• **Your task**: Repeat only the lines below that run from the line with "Write the bpy" to the line with "lifted by Z0", ends included; skip every picture.

• **Stored rows**:
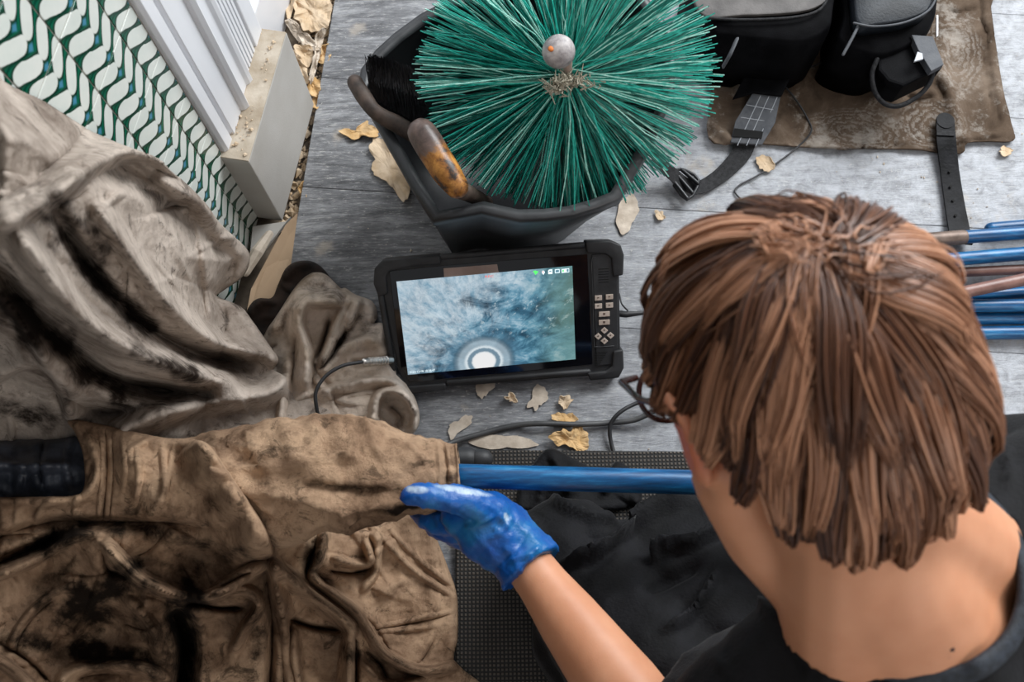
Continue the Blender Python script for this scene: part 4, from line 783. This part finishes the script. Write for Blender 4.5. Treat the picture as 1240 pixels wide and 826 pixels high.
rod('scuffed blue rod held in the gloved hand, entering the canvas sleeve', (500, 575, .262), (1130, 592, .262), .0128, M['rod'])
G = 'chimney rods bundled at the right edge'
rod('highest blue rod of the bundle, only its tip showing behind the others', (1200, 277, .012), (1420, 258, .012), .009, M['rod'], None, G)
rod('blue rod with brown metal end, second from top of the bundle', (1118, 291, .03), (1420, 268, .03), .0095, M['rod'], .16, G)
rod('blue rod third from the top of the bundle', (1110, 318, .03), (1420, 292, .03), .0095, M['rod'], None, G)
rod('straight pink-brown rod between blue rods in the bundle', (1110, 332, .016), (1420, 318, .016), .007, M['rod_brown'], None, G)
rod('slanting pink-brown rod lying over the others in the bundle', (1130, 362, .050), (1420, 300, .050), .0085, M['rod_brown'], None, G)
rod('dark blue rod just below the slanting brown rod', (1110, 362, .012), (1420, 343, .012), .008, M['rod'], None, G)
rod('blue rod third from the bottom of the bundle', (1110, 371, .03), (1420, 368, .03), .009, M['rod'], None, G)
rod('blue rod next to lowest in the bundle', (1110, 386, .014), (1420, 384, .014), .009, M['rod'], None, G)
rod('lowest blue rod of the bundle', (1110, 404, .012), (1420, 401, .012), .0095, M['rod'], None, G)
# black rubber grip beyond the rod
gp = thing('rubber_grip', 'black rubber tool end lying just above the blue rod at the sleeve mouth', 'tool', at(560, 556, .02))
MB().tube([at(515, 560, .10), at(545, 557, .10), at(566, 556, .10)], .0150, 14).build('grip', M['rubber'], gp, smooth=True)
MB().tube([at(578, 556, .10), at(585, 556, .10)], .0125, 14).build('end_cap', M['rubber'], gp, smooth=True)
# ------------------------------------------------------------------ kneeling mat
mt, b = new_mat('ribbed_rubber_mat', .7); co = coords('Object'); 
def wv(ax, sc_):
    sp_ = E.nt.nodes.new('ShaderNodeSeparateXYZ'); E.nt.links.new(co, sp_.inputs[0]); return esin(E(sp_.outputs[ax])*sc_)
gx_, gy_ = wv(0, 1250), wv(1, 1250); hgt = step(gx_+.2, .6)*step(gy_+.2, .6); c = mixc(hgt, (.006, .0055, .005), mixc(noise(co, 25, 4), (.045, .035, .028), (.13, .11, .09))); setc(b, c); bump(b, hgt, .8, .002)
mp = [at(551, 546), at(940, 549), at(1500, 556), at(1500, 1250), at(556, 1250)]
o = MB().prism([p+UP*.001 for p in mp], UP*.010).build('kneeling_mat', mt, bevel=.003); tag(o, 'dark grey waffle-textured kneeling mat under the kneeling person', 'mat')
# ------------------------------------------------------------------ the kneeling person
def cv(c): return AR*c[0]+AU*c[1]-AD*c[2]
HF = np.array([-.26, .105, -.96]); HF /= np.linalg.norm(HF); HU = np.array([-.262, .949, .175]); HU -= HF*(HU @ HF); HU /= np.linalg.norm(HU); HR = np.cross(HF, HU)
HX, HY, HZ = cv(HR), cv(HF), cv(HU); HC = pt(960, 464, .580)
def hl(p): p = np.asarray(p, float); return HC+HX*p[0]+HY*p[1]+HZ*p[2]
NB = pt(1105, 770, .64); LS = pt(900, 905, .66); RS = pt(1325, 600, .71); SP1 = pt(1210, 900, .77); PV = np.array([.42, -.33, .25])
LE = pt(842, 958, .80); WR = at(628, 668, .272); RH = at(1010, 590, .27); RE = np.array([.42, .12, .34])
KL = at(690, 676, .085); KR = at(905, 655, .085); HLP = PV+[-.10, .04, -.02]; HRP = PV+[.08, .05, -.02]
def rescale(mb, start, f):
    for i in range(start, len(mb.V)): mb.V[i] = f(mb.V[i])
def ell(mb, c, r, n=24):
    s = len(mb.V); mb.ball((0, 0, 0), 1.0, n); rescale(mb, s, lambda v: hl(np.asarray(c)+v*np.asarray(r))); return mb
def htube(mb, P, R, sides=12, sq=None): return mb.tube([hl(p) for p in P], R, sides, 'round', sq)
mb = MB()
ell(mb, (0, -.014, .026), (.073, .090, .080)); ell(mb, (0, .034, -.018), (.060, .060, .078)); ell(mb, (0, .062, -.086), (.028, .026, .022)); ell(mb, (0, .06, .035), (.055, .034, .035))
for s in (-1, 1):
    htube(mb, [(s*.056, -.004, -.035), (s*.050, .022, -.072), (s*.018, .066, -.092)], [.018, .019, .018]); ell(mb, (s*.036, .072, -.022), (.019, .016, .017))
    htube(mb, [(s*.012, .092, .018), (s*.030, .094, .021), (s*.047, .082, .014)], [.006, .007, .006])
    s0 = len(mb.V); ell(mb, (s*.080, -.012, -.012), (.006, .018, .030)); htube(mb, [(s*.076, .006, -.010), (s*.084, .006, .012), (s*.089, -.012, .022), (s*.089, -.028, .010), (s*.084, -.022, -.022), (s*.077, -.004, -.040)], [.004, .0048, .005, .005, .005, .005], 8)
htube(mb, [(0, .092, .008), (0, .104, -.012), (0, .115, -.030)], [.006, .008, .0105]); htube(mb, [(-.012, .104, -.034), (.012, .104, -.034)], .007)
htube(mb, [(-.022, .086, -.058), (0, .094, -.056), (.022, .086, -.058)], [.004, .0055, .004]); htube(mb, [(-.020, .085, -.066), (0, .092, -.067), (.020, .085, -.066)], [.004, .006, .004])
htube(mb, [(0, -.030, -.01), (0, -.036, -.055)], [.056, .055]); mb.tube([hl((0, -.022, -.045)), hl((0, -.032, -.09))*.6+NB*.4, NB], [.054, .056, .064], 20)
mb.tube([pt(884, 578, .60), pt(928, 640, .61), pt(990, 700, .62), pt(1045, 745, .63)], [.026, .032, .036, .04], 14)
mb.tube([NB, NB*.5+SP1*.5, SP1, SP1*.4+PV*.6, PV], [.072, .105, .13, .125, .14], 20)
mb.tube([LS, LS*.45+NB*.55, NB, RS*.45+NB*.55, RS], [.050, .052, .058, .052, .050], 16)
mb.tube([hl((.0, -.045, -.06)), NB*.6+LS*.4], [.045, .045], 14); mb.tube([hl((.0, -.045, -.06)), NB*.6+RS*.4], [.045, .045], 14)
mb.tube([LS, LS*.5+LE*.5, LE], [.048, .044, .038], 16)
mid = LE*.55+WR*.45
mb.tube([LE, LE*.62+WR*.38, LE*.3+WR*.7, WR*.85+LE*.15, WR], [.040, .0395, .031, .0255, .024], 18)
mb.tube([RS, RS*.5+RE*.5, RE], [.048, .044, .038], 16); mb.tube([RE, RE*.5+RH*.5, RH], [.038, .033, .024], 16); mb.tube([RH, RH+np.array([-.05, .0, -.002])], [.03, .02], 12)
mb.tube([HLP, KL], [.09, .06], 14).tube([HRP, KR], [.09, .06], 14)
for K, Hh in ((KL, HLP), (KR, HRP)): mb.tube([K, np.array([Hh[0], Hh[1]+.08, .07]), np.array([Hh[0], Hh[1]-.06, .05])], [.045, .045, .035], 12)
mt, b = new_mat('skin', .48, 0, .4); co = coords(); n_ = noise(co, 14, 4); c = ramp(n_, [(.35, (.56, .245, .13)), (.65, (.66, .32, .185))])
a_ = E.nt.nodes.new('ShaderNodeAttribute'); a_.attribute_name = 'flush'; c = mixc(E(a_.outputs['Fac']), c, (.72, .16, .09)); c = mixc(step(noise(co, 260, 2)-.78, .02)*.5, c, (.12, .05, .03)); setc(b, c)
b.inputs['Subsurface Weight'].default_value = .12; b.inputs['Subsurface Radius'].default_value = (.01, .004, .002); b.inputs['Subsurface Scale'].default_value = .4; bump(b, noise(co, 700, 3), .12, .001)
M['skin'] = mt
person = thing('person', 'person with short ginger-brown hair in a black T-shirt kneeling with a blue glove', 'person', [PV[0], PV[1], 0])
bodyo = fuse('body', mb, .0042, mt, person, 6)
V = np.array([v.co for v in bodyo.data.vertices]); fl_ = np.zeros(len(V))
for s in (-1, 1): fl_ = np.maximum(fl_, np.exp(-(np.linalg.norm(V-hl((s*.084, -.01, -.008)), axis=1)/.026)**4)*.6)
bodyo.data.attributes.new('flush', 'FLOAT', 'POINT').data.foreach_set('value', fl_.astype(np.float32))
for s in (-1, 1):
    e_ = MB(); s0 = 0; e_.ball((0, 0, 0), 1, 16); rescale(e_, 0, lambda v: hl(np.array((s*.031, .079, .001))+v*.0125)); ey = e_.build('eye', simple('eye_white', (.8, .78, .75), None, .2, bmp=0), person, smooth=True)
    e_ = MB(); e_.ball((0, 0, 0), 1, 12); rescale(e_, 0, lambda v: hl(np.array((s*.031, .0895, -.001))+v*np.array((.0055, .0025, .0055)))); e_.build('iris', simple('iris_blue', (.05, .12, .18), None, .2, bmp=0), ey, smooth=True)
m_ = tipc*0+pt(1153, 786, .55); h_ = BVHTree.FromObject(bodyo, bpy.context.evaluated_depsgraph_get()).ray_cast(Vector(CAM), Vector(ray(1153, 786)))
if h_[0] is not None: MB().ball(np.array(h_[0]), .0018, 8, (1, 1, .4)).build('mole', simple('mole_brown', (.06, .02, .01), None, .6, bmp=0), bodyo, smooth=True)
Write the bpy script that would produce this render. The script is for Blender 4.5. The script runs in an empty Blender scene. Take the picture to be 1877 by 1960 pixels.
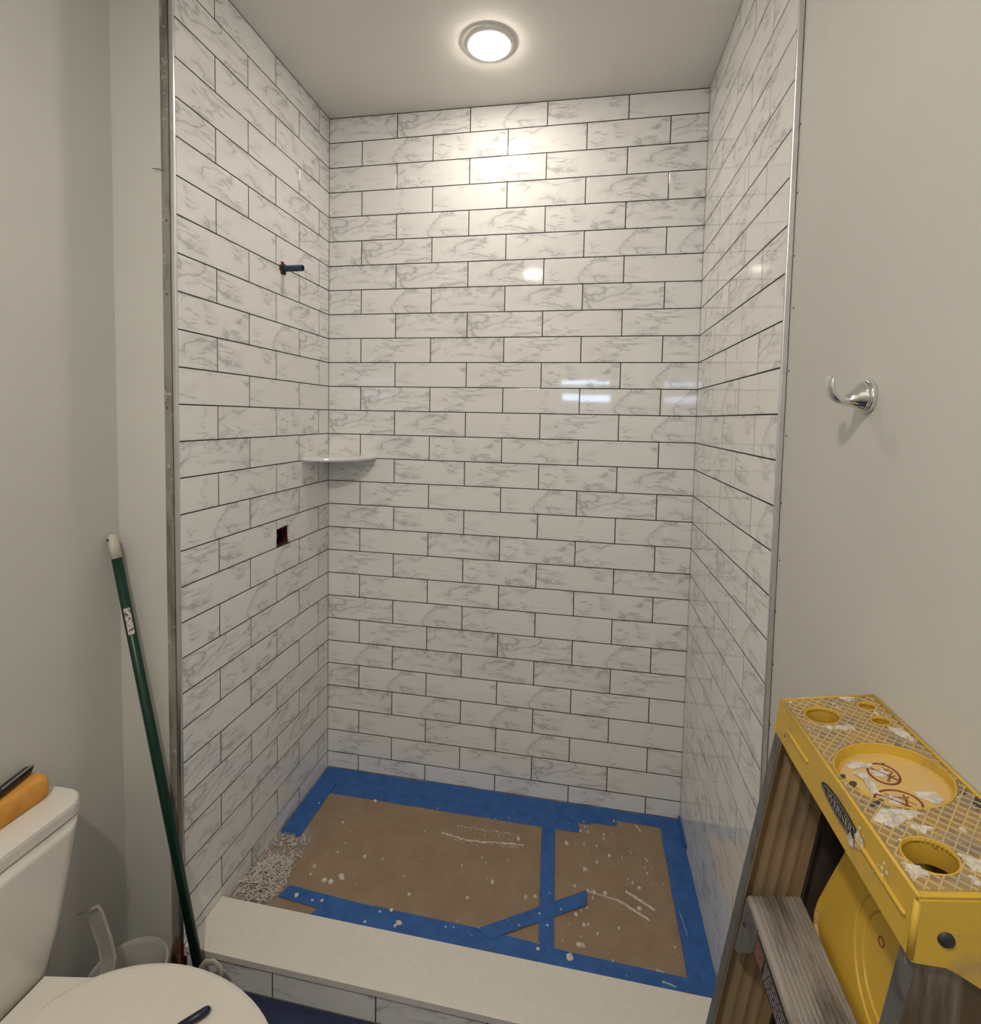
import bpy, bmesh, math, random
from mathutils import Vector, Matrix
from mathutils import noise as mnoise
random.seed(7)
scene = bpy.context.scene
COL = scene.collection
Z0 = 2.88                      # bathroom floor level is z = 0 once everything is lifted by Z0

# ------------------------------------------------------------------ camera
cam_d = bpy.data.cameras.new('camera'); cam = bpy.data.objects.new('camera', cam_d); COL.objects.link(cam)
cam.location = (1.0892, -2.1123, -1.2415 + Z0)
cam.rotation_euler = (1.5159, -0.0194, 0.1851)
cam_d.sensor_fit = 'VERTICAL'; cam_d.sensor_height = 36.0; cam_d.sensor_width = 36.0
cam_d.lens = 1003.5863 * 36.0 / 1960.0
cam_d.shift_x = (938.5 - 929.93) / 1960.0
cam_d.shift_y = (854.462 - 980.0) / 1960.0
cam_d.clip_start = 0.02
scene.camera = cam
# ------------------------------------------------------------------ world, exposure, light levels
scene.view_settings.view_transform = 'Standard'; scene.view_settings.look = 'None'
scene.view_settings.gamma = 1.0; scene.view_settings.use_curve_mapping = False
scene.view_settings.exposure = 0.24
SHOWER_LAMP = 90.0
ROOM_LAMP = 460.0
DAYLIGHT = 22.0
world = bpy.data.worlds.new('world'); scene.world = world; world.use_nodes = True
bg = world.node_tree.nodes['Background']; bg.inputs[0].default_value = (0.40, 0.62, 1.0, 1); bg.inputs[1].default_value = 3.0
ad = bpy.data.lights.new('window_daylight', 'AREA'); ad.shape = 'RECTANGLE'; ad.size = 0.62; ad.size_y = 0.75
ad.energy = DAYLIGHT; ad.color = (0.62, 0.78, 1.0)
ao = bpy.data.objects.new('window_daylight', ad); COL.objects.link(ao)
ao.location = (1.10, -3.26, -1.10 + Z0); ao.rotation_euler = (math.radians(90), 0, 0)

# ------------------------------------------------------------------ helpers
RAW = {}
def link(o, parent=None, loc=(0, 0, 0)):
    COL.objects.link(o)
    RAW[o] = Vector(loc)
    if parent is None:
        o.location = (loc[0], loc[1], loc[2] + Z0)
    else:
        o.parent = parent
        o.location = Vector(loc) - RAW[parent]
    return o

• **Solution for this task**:
Write the bpy script that would produce this render. The script is for Blender 4.5. The script runs in an empty Blender scene. Take the picture to be 1877 by 1960 pixels.
import bpy, bmesh, math, random
from mathutils import Vector, Matrix
from mathutils import noise as mnoise
random.seed(7)
scene = bpy.context.scene
COL = scene.collection
Z0 = 2.88                      # bathroom floor level is z = 0 once everything is lifted by Z0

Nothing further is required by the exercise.